GOAL :: Below is the data. Give it again, complete and exact.
-------- PROVIDED MATERIAL
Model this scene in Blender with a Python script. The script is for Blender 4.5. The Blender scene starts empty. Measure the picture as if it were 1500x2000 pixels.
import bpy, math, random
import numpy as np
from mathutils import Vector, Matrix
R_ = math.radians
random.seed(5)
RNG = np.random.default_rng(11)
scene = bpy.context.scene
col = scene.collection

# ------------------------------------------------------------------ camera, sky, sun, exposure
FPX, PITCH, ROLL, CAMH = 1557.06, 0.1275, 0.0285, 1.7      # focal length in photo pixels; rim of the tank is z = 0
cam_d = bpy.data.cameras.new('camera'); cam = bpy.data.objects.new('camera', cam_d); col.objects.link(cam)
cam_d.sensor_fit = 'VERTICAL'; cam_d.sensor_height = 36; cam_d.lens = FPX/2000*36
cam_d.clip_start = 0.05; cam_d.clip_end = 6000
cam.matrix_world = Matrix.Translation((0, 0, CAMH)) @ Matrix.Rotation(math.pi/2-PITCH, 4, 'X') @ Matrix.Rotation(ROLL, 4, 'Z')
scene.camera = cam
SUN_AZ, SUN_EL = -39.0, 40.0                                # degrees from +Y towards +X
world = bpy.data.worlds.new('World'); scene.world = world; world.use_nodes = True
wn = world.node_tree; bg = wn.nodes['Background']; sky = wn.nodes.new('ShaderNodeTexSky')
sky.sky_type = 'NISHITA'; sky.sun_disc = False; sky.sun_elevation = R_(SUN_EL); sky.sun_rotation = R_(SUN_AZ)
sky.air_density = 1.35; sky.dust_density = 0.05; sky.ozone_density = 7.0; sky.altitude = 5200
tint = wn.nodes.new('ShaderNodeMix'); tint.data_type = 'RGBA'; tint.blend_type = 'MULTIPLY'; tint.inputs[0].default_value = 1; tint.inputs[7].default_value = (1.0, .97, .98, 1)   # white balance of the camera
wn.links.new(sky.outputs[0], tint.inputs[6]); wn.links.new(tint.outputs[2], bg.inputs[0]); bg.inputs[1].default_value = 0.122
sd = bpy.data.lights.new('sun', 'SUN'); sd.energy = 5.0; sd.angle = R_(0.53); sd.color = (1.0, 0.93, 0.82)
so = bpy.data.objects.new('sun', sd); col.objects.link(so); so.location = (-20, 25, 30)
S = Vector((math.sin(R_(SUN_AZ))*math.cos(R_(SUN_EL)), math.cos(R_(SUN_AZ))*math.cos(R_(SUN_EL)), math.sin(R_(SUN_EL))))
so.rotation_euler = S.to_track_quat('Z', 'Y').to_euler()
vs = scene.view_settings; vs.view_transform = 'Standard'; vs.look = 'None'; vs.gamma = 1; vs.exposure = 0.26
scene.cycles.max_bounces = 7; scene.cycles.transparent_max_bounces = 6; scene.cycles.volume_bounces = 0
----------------
TASK OUTPUT ::
Model this scene in Blender with a Python script. The script is for Blender 4.5. The Blender scene starts empty. Measure the picture as if it were 1500x2000 pixels.
import bpy, math, random
import numpy as np
from mathutils import Vector, Matrix
R_ = math.radians
random.seed(5)
RNG = np.random.default_rng(11)
scene = bpy.context.scene
col = scene.collection

# ------------------------------------------------------------------ camera, sky, sun, exposure
FPX, PITCH, ROLL, CAMH = 1557.06, 0.1275, 0.0285, 1.7      # focal length in photo pixels; rim of the tank is z = 0
cam_d = bpy.data.cameras.new('camera'); cam = bpy.data.objects.new('camera', cam_d); col.objects.link(cam)
cam_d.sensor_fit = 'VERTICAL'; cam_d.sensor_height = 36; cam_d.lens = FPX/2000*36
cam_d.clip_start = 0.05; cam_d.clip_end = 6000
cam.matrix_world = Matrix.Translation((0, 0, CAMH)) @ Matrix.Rotation(math.pi/2-PITCH, 4, 'X') @ Matrix.Rotation(ROLL, 4, 'Z')
scene.camera = cam
SUN_AZ, SUN_EL = -39.0, 40.0                                # degrees from +Y towards +X
world = bpy.data.worlds.new('World'); scene.world = world; world.use_nodes = True
wn = world.node_tree; bg = wn.nodes['Background']; sky = wn.nodes.new('ShaderNodeTexSky')
sky.sky_type = 'NISHITA'; sky.sun_disc = False; sky.sun_elevation = R_(SUN_EL); sky.sun_rotation = R_(SUN_AZ)
sky.air_density = 1.35; sky.dust_density = 0.05; sky.ozone_density = 7.0; sky.altitude = 5200
tint = wn.nodes.new('ShaderNodeMix'); tint.data_type = 'RGBA'; tint.blend_type = 'MULTIPLY'; tint.inputs[0].default_value = 1; tint.inputs[7].default_value = (1.0, .97, .98, 1)   # white balance of the camera
wn.links.new(sky.outputs[0], tint.inputs[6]); wn.links.new(tint.outputs[2], bg.inputs[0]); bg.inputs[1].default_value = 0.122
sd = bpy.data.lights.new('sun', 'SUN'); sd.energy = 5.0; sd.angle = R_(0.53); sd.color = (1.0, 0.93, 0.82)
so = bpy.data.objects.new('sun', sd); col.objects.link(so); so.location = (-20, 25, 30)
S = Vector((math.sin(R_(SUN_AZ))*math.cos(R_(SUN_EL)), math.cos(R_(SUN_AZ))*math.cos(R_(SUN_EL)), math.sin(R_(SUN_EL))))
so.rotation_euler = S.to_track_quat('Z', 'Y').to_euler()
vs = scene.view_settings; vs.view_transform = 'Standard'; vs.look = 'None'; vs.gamma = 1; vs.exposure = 0.26
scene.cycles.max_bounces = 7; scene.cycles.transparent_max_bounces = 6; scene.cycles.volume_bounces = 0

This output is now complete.